RZESZÓW / PODKARPACIE. Na stronie internetowej Uniwersytetu Rzeszowskiego pojawił się komunikat informujący, że uczelnia jest zamknięta do odwołania w wyniku zagrożenia koronawirusem. Okazuje się, że był to atak hakera. Informację potwierdza rzecznik UR, dr Maciej Ulita.
Foto: czytelniczka Rzeszów24.pl
Na stronie internetowej Uniwersytetu Rzeszowskiego pojawiła się informacja o odwołaniu zajęć na uczelni od 2 marca br. z powodu zagrożenia koronawirusem. Jak się później okazało, był to atak hakera. Sprostowanie w tej sprawie opublikował rzecznik prasowy UR.

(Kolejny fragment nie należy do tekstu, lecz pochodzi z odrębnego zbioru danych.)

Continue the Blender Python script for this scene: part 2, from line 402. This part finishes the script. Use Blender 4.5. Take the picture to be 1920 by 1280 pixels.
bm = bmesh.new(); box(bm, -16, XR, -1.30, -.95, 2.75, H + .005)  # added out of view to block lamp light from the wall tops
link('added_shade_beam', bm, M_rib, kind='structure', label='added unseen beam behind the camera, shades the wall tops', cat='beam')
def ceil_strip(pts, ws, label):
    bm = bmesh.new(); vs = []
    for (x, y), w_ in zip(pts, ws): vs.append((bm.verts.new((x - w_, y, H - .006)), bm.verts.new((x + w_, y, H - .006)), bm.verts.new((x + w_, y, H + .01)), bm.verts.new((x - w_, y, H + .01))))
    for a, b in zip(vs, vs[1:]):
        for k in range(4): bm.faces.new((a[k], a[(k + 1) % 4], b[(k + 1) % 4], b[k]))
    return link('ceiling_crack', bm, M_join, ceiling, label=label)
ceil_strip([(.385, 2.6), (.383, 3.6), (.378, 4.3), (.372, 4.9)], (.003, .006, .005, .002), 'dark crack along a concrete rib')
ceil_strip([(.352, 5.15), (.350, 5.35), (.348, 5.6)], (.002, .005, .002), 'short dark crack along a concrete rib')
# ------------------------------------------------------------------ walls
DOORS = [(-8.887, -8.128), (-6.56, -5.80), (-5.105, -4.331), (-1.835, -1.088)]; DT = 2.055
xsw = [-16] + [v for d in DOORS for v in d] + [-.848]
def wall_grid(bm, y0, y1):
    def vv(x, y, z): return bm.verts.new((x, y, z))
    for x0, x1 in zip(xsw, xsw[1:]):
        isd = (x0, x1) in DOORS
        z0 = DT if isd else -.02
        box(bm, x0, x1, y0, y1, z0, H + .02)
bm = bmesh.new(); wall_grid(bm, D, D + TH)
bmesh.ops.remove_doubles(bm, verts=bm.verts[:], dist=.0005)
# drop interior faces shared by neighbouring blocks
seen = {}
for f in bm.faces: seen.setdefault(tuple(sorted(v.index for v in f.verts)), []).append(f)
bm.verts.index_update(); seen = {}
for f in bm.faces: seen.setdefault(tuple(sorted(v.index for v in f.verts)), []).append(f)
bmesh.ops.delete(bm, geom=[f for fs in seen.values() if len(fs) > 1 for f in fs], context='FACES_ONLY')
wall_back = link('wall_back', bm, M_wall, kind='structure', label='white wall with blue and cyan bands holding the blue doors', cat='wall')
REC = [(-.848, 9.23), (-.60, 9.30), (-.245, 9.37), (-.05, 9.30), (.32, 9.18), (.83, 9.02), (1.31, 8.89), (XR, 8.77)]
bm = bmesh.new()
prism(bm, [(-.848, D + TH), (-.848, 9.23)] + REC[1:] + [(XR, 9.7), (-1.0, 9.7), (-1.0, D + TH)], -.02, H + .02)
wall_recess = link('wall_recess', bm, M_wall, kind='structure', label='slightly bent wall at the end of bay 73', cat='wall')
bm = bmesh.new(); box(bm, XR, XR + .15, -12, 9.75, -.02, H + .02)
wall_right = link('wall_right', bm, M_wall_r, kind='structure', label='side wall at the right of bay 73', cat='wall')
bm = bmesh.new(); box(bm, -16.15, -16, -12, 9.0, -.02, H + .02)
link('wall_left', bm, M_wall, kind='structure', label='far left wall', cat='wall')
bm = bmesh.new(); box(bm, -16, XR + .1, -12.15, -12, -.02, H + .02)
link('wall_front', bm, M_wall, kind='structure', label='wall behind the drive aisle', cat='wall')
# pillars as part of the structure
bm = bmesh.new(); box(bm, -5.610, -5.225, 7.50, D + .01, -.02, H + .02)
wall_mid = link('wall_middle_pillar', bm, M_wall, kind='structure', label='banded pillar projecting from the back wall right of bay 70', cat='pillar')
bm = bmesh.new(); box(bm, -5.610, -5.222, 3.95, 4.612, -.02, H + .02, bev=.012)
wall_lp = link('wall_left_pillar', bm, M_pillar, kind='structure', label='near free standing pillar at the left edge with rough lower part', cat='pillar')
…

– Szanowni Państwo, wygląda na to, że jakiś/jacyś dowcipniś/dowcipnisie zaatakował/zaatakowali naszą stronę. Pragnę wszystkich uspokoić. Uniwersytet Rzeszowski pracuje normalnie, staramy się usunąć skutki zewnętrznej ingerencji. Mamy świadomość sytuacji na świecie i, jeśli pojawi się realne zagrożenie wdrożymy adekwatne środki zaradcze. Miłego weekendu, widzimy się w poniedziałek – informuje dr Maciej Ulita, rzecznik prasowy UR.